The shortcut is $\Delta H = q_p$, not just $\Delta H = q$ in every setting. Constant pressure is the key condition.

Forgetting To Adjust $\Delta H$ In Hess's Law

When you reverse a chemical equation, the sign of $\Delta H$ must flip. When you scale the equation, $\Delta H$ scales too.

Ignoring Physical States

In thermochemistry, states matter. $H_2O(l)$ and $H_2O(g)$ do not carry the same enthalpy, so a state mismatch can break a Hess's law setup.

Not Defining The System First

Before calculating anything, decide what is the system and what is the surroundings. Many sign mistakes start there.

When Enthalpy, Hess's Law, And Calorimetry Are Used

Thermochemistry is used when chemists or engineers need to know how much heat a process releases or absorbs. Common cases include combustion, neutralization, dissolving, phase changes, reactor design, and energy balances in industrial processes.

It also helps you decide which tool fits the problem:

• use calorimetry when temperature data are measured directly
• use Hess's law when the desired reaction heat must be assembled from known steps
• use enthalpy language when you need to describe heat flow under constant-pressure conditions

A Simple Way To Choose The Right Tool

A practical way to think about the topic is:

1. Identify the process and the condition.
2. Decide whether the heat is being measured directly or inferred from known reactions.
3. Calculate the heat carefully, including the sign.
4. Translate that result into $\Delta H$ only when the condition supports it.

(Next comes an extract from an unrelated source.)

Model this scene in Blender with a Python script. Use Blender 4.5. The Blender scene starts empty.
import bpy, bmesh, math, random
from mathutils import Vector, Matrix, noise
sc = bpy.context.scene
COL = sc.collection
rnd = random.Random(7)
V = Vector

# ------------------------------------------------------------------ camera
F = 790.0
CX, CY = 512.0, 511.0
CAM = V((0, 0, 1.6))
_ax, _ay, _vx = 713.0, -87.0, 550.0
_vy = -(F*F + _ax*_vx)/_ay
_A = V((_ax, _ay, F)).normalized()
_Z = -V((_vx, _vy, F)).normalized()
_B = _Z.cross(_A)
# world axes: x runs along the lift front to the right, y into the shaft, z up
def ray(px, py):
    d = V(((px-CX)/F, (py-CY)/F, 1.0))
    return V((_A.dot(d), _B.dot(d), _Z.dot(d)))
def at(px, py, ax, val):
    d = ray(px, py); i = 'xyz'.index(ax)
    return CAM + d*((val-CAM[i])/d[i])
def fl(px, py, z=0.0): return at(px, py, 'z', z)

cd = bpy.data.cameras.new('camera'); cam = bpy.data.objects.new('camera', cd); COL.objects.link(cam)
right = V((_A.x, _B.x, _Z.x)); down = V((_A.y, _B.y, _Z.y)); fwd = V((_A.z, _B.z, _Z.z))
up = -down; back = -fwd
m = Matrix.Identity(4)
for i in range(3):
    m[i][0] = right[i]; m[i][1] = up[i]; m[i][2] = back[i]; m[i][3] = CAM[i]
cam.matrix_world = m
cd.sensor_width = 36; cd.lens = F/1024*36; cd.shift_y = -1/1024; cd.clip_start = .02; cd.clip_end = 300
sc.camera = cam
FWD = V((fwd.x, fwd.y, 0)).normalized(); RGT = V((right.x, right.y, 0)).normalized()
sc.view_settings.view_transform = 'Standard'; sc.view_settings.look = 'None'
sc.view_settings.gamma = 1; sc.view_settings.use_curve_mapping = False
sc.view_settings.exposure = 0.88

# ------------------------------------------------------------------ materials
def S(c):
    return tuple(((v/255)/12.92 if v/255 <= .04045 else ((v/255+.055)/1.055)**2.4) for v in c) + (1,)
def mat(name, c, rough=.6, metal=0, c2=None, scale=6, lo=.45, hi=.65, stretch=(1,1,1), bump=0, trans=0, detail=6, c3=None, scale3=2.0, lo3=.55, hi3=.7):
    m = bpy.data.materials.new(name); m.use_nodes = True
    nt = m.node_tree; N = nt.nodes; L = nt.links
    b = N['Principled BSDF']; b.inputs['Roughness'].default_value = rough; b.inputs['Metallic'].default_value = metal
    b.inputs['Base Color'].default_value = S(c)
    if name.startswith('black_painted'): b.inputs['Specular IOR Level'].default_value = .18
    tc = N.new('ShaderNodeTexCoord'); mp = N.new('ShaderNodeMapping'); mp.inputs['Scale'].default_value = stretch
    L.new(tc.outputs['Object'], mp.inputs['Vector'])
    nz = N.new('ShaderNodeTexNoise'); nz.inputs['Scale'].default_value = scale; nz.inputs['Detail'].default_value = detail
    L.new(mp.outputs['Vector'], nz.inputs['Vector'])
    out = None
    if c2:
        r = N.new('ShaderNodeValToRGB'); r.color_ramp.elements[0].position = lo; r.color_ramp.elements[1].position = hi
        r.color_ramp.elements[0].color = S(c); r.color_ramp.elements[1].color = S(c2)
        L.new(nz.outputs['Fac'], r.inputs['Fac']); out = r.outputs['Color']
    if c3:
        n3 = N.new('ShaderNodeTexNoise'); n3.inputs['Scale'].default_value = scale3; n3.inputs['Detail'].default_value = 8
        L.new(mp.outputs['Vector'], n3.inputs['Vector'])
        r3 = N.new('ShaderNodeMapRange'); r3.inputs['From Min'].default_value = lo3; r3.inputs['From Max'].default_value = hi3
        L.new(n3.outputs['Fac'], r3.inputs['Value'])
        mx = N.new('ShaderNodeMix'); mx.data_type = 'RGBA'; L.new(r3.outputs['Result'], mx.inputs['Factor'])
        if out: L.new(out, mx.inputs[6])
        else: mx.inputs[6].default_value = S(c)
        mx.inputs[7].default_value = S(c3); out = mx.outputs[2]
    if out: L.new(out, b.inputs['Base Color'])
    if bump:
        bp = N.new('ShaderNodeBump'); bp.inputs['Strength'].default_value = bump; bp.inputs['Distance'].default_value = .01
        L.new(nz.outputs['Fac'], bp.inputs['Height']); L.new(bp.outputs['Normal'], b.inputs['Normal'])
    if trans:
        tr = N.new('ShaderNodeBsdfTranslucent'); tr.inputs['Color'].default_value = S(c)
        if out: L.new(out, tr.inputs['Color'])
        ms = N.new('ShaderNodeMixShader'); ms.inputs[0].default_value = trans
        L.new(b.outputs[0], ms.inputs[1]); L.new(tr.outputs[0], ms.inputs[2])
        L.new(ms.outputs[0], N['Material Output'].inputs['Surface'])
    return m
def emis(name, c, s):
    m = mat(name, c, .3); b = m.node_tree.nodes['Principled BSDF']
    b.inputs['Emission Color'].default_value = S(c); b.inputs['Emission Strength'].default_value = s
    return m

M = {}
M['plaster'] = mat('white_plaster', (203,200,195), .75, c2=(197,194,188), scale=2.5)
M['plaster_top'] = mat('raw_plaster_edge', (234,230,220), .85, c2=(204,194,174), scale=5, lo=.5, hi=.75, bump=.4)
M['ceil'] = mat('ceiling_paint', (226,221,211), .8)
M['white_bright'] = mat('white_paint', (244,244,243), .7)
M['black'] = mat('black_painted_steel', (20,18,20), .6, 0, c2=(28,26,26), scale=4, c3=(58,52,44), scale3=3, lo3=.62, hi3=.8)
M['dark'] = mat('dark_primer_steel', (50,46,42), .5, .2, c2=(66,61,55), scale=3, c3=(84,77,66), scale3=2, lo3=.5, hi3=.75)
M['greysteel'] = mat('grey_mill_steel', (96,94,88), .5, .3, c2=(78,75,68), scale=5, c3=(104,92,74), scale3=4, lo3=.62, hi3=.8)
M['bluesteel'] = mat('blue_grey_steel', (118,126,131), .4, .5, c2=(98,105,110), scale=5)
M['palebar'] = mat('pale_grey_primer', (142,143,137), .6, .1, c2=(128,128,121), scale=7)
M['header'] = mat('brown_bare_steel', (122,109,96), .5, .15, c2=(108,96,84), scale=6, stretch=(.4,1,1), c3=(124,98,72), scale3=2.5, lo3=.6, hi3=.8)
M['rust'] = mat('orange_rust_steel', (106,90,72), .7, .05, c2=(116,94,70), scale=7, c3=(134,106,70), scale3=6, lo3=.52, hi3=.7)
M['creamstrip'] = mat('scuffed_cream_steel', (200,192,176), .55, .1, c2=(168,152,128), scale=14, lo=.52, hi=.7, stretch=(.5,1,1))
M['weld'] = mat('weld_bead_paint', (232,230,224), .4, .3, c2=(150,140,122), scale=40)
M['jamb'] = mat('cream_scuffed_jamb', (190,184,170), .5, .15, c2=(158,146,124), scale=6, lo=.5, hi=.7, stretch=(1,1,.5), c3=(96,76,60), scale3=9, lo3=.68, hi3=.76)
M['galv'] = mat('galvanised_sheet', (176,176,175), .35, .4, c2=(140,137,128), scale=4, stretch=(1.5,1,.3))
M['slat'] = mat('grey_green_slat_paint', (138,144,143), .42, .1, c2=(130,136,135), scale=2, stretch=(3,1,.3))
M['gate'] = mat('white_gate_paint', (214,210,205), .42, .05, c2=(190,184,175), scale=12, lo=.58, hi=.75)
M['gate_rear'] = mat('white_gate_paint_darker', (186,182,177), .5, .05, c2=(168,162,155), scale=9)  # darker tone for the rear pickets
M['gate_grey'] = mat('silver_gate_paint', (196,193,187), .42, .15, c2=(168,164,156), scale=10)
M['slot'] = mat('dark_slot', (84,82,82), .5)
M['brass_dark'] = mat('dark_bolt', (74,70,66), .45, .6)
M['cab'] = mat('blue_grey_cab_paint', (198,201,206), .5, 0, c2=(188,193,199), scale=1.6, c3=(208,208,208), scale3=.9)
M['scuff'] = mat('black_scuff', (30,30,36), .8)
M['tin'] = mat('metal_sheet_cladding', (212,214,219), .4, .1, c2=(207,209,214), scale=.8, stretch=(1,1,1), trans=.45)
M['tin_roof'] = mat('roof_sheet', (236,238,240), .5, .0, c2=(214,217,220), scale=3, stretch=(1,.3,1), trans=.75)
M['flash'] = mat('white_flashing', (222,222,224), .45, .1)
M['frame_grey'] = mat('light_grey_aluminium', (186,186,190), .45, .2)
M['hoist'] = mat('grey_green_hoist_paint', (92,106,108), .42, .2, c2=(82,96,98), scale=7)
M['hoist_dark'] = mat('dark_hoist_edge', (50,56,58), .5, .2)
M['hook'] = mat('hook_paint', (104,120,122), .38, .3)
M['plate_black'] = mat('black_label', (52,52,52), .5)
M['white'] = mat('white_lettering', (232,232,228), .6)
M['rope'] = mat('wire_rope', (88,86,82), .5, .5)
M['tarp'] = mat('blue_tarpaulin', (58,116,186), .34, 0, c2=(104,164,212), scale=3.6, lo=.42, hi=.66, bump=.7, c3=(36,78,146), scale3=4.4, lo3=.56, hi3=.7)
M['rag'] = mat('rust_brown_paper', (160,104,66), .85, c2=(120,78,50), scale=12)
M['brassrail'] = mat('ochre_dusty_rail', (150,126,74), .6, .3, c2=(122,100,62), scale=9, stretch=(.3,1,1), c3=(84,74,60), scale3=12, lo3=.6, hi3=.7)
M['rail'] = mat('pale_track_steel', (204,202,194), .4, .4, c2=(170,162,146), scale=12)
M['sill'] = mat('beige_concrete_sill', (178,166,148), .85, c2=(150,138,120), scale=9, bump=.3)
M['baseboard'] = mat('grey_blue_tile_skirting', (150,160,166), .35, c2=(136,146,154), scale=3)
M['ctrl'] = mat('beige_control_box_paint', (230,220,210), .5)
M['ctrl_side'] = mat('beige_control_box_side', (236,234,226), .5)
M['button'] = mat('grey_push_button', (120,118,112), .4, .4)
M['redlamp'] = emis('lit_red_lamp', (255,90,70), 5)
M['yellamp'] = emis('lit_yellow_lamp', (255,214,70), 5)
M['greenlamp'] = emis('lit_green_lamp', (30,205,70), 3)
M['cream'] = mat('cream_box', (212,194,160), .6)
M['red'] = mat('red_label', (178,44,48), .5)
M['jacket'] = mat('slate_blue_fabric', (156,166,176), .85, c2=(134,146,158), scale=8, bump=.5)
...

That small checklist prevents a large share of beginner mistakes.

Try A Similar Problem

Try your own version with a neutralization reaction in a coffee-cup calorimeter. Calculate $q_{solution}$ first, then switch the sign to get $q_{rxn}$. After that, explore a Hess's law problem where the reaction heat is not measured directly and compare how the two methods reach the same kind of answer from different information.